The mostly simplistic or mindless, derogatory and irrelevant presidential campaign rhetoric, although attracting and cheered on by large crowds, seems unable or unwilling to address the complexities or subtleties of foreign policies or climate change, or any of the other vital issues urgently needing attention.
Where in this campaign is there intelligent discussion and consideration of the many issues that challenge our society and well-being? Isn’t this largely pointless campaign the functional equivalent of a failure to invest the intellectual energy necessary to respond to the needs of our society?
Parts of the private financial sector seem equally intent on avoiding their shared responsibilities in supporting the complex society that they have, in part, created and from which they benefit.

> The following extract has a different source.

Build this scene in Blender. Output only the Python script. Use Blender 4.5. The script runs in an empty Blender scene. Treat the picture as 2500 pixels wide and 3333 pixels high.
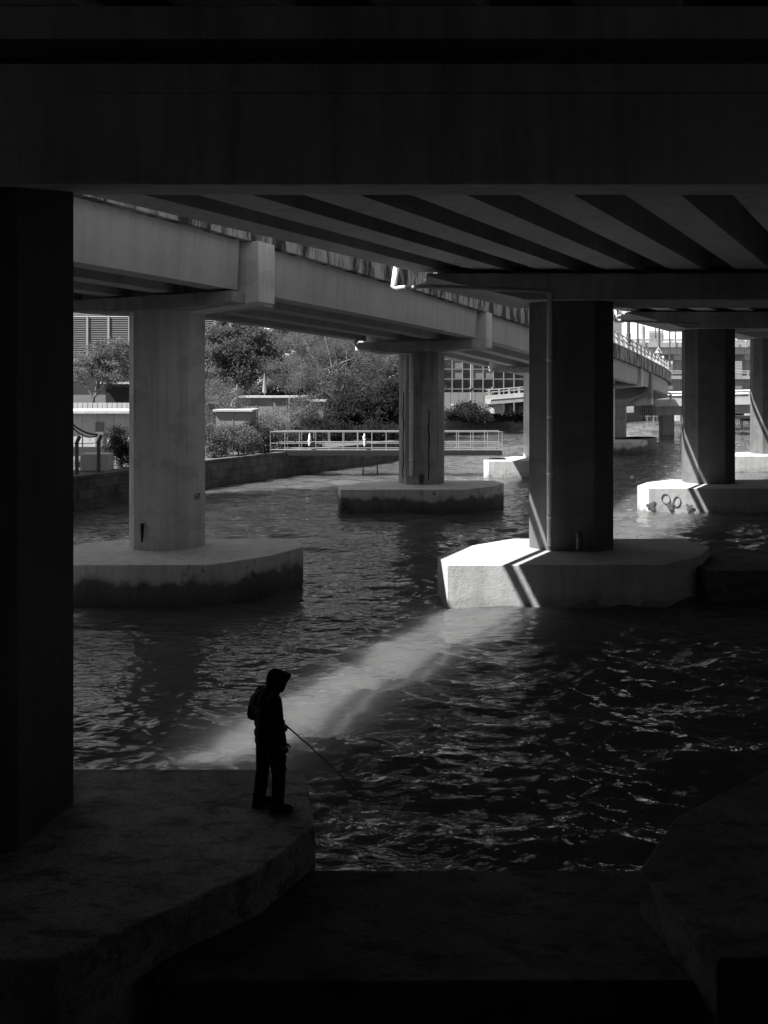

Segments of private enterprise have been fined multiple tens of billions of dollars for deliberate violations of laws for the sole purpose of avoiding their share of maintaining society. Similarly, a large segment of private enterprise and excessively wealthy individuals hide their income in overseas tax shelters for the same purpose of avoiding their responsibilities.
Individuals may despair of understanding or influencing the functions or requirements of our complex society. Perhaps they conclude that their energies or intellectual efforts to influence the course of events are simply inadequate to make a difference. So they give up and cheer on the reality-show entertainment that seems to be the essence of our political campaign.
This lack of rational attention and effort is functionally equivalent to a failure to commit energy necessary for maintenance of complex societies. The result is failure to provide essential benefits and services, and their abandonment by the people and the collapse of their societies, as Joseph Taintor documented. Or if the result is not literal economic and political collapse, then at least stagnation and slow degradation are inevitable.
This is a lesson and warning of history. It is said those who ignore history are condemned to repeat it.